- [AIM OF THE TASK]:
Below are entries. Reproduce exactly the lines between the line holding "The Blender Python" and the line holding "pane((6.0, -6.9), (6.0, -1.15), .03, 3.14)", inclusive, and only those.

- [RECORDED INFORMATION]:
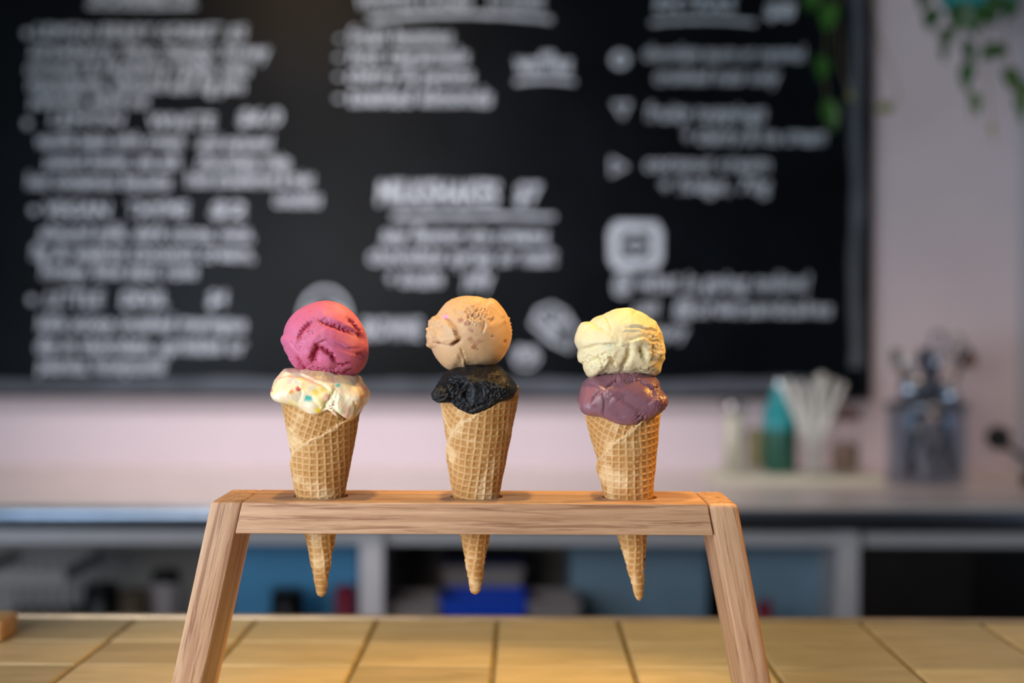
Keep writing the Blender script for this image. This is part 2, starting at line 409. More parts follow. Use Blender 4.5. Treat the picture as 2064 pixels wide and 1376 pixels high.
# camera-style badge: rounded square with a dark centre
rs = []
for cx, cy, a0 in ((1312, 468, -90), (1312, 520, 0), (1250, 520, 90), (1250, 468, 180)):
    rs += [(cx+12*math.cos(R(a0+t)), cy+12*math.sin(R(a0+t))) for t in (0, 30, 60, 90)]
mb = stroke(rs, 22, True)
stroke([(1281+19*math.cos(R(t)), 494+15*math.sin(R(t))) for t in range(0, 360, 30)], 7, True, mb)
drawing('chalk_badge', mb)
# doodles: ice cream scoop outline and a slanted cone
mb = stroke([(655+48*math.cos(R(t)), 640+58*math.sin(R(t))) for t in range(150, 400, 12)], 7)
stroke([(612+k*13, 640-26*math.sin(k*.45)) for k in range(8)], 7, False, mb); drawing('chalk_doodle', mb)
mb = stroke([(1072, 652), (1085, 625), (1112, 614), (1140, 630), (1158, 662), (1148, 706), (1110, 686)], 7, True)
for k in range(5): stroke([(1082+k*15, 632-k*3+6), (1140-k*3, 694-k*2)], 5, False, mb)
for k in range(3): stroke([(1098+k*12, 672+k*6), (1118+k*12, 628+k*8)], 4, False, mb)
drawing('chalk_doodle', mb)
drawing('chalk_doodle', stroke([(1060+26*math.cos(R(t))*(1+.15*math.sin(t)), 722+18*math.sin(R(t))) for t in range(0, 360, 24)], 5, True))
# smudged chalk border line
def border(pts, wpx):
    mb = stroke(pts, wpx); return mb.build('chalk_border', M['chalkdim'], board)
border([(x, 779+3*math.sin(x*.011)) for x in range(-400, 1741, 60)], 30)
border([(1728-.006*y+3*math.sin(y*.02), y) for y in range(-380, 764, 40)], 24)

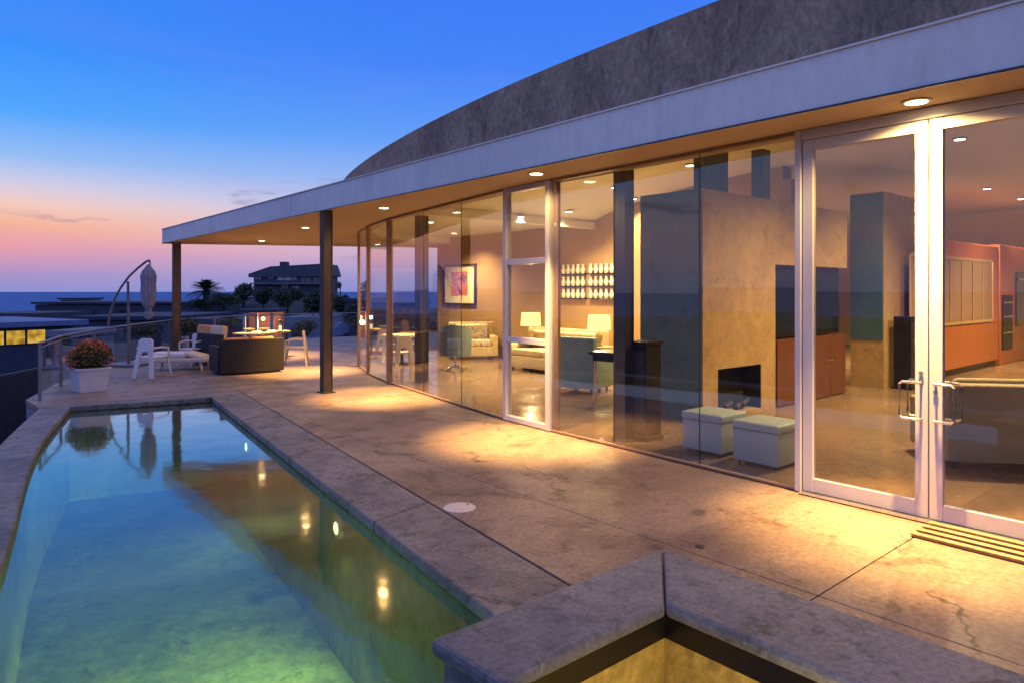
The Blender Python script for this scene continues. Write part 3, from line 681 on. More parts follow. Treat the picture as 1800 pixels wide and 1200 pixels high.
# fixed white jamb + doors
mb = MB(); mb.span(5.95, 6.05, 2.985, 3.04, .012, 3.245); mb.span(5.955, 6.045, -6.9, 2.98, 3.155, 3.245); H(mb.build('door_frame', 'frame', house, bevel=.004))
mb = MB(); mb.span(5.90, 6.08, -6.9, 2.98, .0105, .022); H(mb.build('threshold', 'chrome', house))
def door(y0, y1, handle_at, lab):
    """leaf from y0 (near) to y1 (far); frame is the part, glass and handle sub-parts"""
    mb = MB(); w = .092
    mb.span(5.97, 6.03, y1 - w, y1, .026, 3.15); mb.span(5.97, 6.03, y0, y0 + w, .026, 3.15)
    mb.span(5.972, 6.028, y0 + w + .0005, y1 - w - .0005, .027, .15); mb.span(5.972, 6.028, y0 + w + .0005, y1 - w - .0005, 3.06, 3.149)
    d_ = H(mb.build('glass_door', 'frame', house, bevel=.004)); d_['label'] = lab
    mb = MB(); mb.span(5.995, 6.005, y0 + w + .001, y1 - w - .001, .151, 3.059); mb.build('door_glass', 'glass', d_)
    if handle_at is not None:
        s_ = 1 if handle_at == 'near' else -1
        y = y0 + w / 2 if s_ > 0 else y1 - w / 2
        for sx in (-1, 1):
            x0 = 6 + sx * .03; x1 = 6 + sx * .085
            pts = [(x0, y, .80), (x1, y, .80), (x1, y + s_ * .12, .80), (x1, y + s_ * .14, .82), (x1, y + s_ * .14, 1.07), (x1, y + s_ * .12, 1.09), (x1, y, 1.09), (x0, y, 1.09)]
            mb = MB(); mb.tube(pts, .011, 10); mb.build('handle', 'chrome', d_, smooth=True)
        mb = MB(); mb.cyl((5.966, y, 1.16 if s_ > 0 else 1.02), (5.96, y, 1.16 if s_ > 0 else 1.02), .018); mb.build('lock', 'chrome', d_, smooth=True)
    return d_
door(1.965, 2.975, 'near', 'full height glass door leaf hinged at the white jamb')
door(.945, 1.955, 'far', 'full height glass door leaf at the right edge of the photo')
door(-.08, .935, None, 'fixed glass leaf beyond the double door')
door(-1.10, -.09, None, 'fixed glass leaf farthest to the right')
pane((6.0, -6.9), (6.0, -1.15), .03, 3.14)

# fireplace block
mb = MB()
BX0, BX1, BY0, BY1, BH = 8.03, 12.47, 5.40, 6.46, 3.21
fx0, fx1 = on_x(1262, 700, 1).x, 0
def x_on_y(px, y):
    l = (px - 900) / FPX; return y * (l * ch + sh) / (-l * sh + ch)
fx0, fx1 = x_on_y(1262, BY0), x_on_y(1338, BY0); tx0, tx1 = x_on_y(1363, BY0), x_on_y(1486, BY0)
fz1 = .72; print('fire', fx0, fx1, 'tv', tx0, tx1)
mb.span(BX0, fx0, BY0, BY0 + .3, .011, BH); mb.span(fx1, tx0, BY0, BY0 + .3, .011, BH); mb.span(fx0, fx1, BY0, BY0 + .3, fz1, BH); mb.span(fx0, fx1, BY0, BY0 + .3, .011, .06)
mb.span(tx0, BX1, BY0, BY0 + .3, 2.22, BH)
mb.span(BX0 + .001, BX1, BY0 + .301, BY1, .011, BH - .001)
H(mb.build('fireplace_wall', 'block', house))
mb = MB(); mb.span(BX0 - .02, BX0 - .001, BY0 + .02, BY1, .011, BH - .002); H(mb.build('slate_panel', 'slate', house))
mb = MB(); mb.span(fx0 - .001, fx1 + .001, BY0 + .292, BY0 + .3, .061, fz1); mb.span(fx0, fx0 + .01, BY0 + .01, BY0 + .29, .061, fz1); mb.span(fx1 - .01, fx1, BY0 + .01, BY0 + .29, .061, fz1); mb.span(fx0 + .011, fx1 - .011, BY0 + .01, BY0 + .29, fz1 - .012, fz1 - .001)
H(mb.build('firebox', 'soot', house))
for k in range(4): 
    mb = MB(); x = fx0 + (fx1 - fx0) * (.2 + .2 * k); mb.cyl((x - .08, BY0 + .1 + .03 * (k % 2), .10 + .03 * (k % 2)), (x + .16, BY0 + .18, .12 + .05 * (k % 2)), .035, n=10)
    tag(mb.build('log', 'trunk'), ['first log from the left inside the dark firebox', 'second log from the left inside the dark firebox', 'third log from the left inside the dark firebox', 'rightmost log inside the dark firebox'][k], 'log', 'logs in the firebox')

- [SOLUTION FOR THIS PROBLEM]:
The Blender Python script for this scene continues. Write part 3, from line 681 on. More parts follow. Treat the picture as 1800 pixels wide and 1200 pixels high.
# fixed white jamb + doors
mb = MB(); mb.span(5.95, 6.05, 2.985, 3.04, .012, 3.245); mb.span(5.955, 6.045, -6.9, 2.98, 3.155, 3.245); H(mb.build('door_frame', 'frame', house, bevel=.004))
mb = MB(); mb.span(5.90, 6.08, -6.9, 2.98, .0105, .022); H(mb.build('threshold', 'chrome', house))
def door(y0, y1, handle_at, lab):
    """leaf from y0 (near) to y1 (far); frame is the part, glass and handle sub-parts"""
    mb = MB(); w = .092
    mb.span(5.97, 6.03, y1 - w, y1, .026, 3.15); mb.span(5.97, 6.03, y0, y0 + w, .026, 3.15)
    mb.span(5.972, 6.028, y0 + w + .0005, y1 - w - .0005, .027, .15); mb.span(5.972, 6.028, y0 + w + .0005, y1 - w - .0005, 3.06, 3.149)
    d_ = H(mb.build('glass_door', 'frame', house, bevel=.004)); d_['label'] = lab
    mb = MB(); mb.span(5.995, 6.005, y0 + w + .001, y1 - w - .001, .151, 3.059); mb.build('door_glass', 'glass', d_)
    if handle_at is not None:
        s_ = 1 if handle_at == 'near' else -1
        y = y0 + w / 2 if s_ > 0 else y1 - w / 2
        for sx in (-1, 1):
            x0 = 6 + sx * .03; x1 = 6 + sx * .085
            pts = [(x0, y, .80), (x1, y, .80), (x1, y + s_ * .12, .80), (x1, y + s_ * .14, .82), (x1, y + s_ * .14, 1.07), (x1, y + s_ * .12, 1.09), (x1, y, 1.09), (x0, y, 1.09)]
            mb = MB(); mb.tube(pts, .011, 10); mb.build('handle', 'chrome', d_, smooth=True)
        mb = MB(); mb.cyl((5.966, y, 1.16 if s_ > 0 else 1.02), (5.96, y, 1.16 if s_ > 0 else 1.02), .018); mb.build('lock', 'chrome', d_, smooth=True)
    return d_
door(1.965, 2.975, 'near', 'full height glass door leaf hinged at the white jamb')
door(.945, 1.955, 'far', 'full height glass door leaf at the right edge of the photo')
door(-.08, .935, None, 'fixed glass leaf beyond the double door')
door(-1.10, -.09, None, 'fixed glass leaf farthest to the right')
pane((6.0, -6.9), (6.0, -1.15), .03, 3.14)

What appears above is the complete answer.